The first photo is of a shrink box – I took a whole birch log, turned it round on my springpole lathe (it was crazy the way that large piece of wood sailed around) and then hollowed it out (drill first, then use carving gouges). Before it dried I took some birch lumber and cut a bottom that fitted loosely. Set it in and allow it to dry, no glue needed to hold the bottom. The top is made from lumber.

Then there are two mid-size bowls together. I made them as a kind of demonstration for my friends to show the different bowl shapes you get out of a log depending on whether you hollow from the pith-side or the bark-side of the tree (they are made from two halves of the same log). The one on the left has a much cooler swooshy shape, but it would hold a lot less candy or salad or whatever than the other one.

Then a small bowl whose shape I like, a carved spoon and a large maple salad bowl.

-- Jeremy, in the Acadian forests

2 comments so far

View NDakota's profile


72 posts in 2827 days

#1 posted 12-01-2015 07:29 PM

I like your projects!

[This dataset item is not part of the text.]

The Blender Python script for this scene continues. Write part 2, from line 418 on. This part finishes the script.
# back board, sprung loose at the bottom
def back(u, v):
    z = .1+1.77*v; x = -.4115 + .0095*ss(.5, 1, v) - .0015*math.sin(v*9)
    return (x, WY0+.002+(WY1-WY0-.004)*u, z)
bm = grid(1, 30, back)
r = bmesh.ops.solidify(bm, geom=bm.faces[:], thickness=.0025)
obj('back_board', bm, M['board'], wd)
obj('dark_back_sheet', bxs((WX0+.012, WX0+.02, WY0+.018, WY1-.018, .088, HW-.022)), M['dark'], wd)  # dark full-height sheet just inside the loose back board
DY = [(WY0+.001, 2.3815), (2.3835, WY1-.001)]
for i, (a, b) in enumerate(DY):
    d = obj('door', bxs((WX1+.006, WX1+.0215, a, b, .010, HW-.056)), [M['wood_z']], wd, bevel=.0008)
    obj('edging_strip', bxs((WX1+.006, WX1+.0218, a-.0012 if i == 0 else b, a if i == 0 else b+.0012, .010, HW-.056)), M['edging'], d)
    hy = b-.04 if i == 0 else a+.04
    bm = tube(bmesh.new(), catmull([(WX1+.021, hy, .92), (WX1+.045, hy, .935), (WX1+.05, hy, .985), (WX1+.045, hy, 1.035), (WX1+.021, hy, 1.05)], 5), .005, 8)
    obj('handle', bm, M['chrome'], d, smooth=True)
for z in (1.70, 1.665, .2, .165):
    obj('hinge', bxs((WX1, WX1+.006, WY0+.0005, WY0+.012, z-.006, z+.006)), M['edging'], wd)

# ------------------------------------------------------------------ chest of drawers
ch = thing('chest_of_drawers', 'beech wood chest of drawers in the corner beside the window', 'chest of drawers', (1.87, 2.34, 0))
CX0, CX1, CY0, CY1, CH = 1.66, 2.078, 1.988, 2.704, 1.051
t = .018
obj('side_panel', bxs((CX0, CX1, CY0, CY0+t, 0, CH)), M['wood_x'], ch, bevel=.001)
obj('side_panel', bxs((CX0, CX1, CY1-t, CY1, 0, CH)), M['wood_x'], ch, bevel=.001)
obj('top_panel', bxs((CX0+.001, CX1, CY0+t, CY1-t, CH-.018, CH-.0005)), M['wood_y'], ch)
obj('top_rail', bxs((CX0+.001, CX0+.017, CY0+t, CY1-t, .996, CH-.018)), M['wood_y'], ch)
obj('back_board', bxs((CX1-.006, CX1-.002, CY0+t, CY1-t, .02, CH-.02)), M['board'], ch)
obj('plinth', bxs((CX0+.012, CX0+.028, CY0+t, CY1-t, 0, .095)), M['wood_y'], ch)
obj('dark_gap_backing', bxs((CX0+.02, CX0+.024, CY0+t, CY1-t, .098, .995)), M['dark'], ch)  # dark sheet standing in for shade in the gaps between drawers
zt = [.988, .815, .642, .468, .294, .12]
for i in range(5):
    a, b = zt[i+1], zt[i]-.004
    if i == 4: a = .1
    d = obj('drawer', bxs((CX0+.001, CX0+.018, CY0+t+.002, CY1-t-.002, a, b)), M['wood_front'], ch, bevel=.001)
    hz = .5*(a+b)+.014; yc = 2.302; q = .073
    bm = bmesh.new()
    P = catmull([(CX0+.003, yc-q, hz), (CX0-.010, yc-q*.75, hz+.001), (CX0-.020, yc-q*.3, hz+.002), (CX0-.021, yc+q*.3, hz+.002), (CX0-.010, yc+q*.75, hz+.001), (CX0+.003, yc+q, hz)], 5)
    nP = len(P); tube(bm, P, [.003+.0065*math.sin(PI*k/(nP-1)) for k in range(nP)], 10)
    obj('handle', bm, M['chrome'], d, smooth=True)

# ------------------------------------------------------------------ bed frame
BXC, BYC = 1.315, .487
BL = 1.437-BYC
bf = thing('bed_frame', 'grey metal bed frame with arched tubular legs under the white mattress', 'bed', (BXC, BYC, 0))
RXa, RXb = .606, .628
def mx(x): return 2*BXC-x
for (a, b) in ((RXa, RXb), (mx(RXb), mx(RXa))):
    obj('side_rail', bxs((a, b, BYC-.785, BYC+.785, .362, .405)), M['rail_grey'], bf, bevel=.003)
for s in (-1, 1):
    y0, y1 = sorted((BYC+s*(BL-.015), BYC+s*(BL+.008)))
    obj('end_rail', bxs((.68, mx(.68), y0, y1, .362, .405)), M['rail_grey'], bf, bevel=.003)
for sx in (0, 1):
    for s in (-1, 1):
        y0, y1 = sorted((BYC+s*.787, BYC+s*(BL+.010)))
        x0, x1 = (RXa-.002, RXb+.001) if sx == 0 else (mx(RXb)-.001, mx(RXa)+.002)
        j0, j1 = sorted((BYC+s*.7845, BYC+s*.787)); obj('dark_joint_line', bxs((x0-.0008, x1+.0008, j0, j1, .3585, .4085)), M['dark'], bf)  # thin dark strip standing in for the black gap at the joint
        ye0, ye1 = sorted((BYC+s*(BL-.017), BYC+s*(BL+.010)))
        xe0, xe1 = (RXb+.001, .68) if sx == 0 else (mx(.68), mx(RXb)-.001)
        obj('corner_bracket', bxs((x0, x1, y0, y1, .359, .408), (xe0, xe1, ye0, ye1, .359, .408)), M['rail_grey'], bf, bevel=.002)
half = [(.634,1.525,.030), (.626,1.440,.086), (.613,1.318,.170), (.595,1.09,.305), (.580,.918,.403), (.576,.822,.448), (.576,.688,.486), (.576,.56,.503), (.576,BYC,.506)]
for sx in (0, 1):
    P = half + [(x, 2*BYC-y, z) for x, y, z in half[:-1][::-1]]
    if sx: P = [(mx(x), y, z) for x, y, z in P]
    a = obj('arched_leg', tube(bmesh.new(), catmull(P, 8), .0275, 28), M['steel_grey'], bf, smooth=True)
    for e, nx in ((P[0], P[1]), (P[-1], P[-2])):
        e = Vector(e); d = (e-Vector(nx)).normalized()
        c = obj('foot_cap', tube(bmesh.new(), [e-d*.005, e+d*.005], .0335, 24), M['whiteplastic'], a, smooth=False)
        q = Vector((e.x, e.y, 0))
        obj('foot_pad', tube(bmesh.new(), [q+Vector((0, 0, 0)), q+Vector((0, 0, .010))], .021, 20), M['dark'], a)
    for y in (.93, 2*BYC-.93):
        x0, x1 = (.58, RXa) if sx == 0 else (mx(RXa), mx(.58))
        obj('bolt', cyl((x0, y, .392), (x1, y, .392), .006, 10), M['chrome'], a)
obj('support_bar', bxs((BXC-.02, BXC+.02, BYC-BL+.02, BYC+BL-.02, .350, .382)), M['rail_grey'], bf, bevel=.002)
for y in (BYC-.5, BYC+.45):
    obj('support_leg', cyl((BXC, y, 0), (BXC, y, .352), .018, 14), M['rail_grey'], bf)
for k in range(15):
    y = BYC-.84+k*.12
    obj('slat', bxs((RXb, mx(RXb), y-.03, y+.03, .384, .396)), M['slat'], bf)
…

But I’m really interested in your spring pole lathe!! I’m about to build one and could use all the help I can get, I have never used any lathe in my life and spring pole looks fun! Thank’s LOL, I just looked at your projects and realized your lathe is the one I’ve been using for a pattern to build mine.

View jdh122's profile


1269 posts in 4098 days

#2 posted 12-02-2015 10:37 AM

Thanks, NDakota. The spring pole lathe is fun, and pretty easy to build. I’ve since added a treadle attached to a piece of plywood that I stand on and find it much easier to use than with the simple board shown in the photo. Do you have Roy Underhill’s book, The Woodwrights Guide – Working Wood with Wedge and Edge”? Your local library likely has it or can get it for you.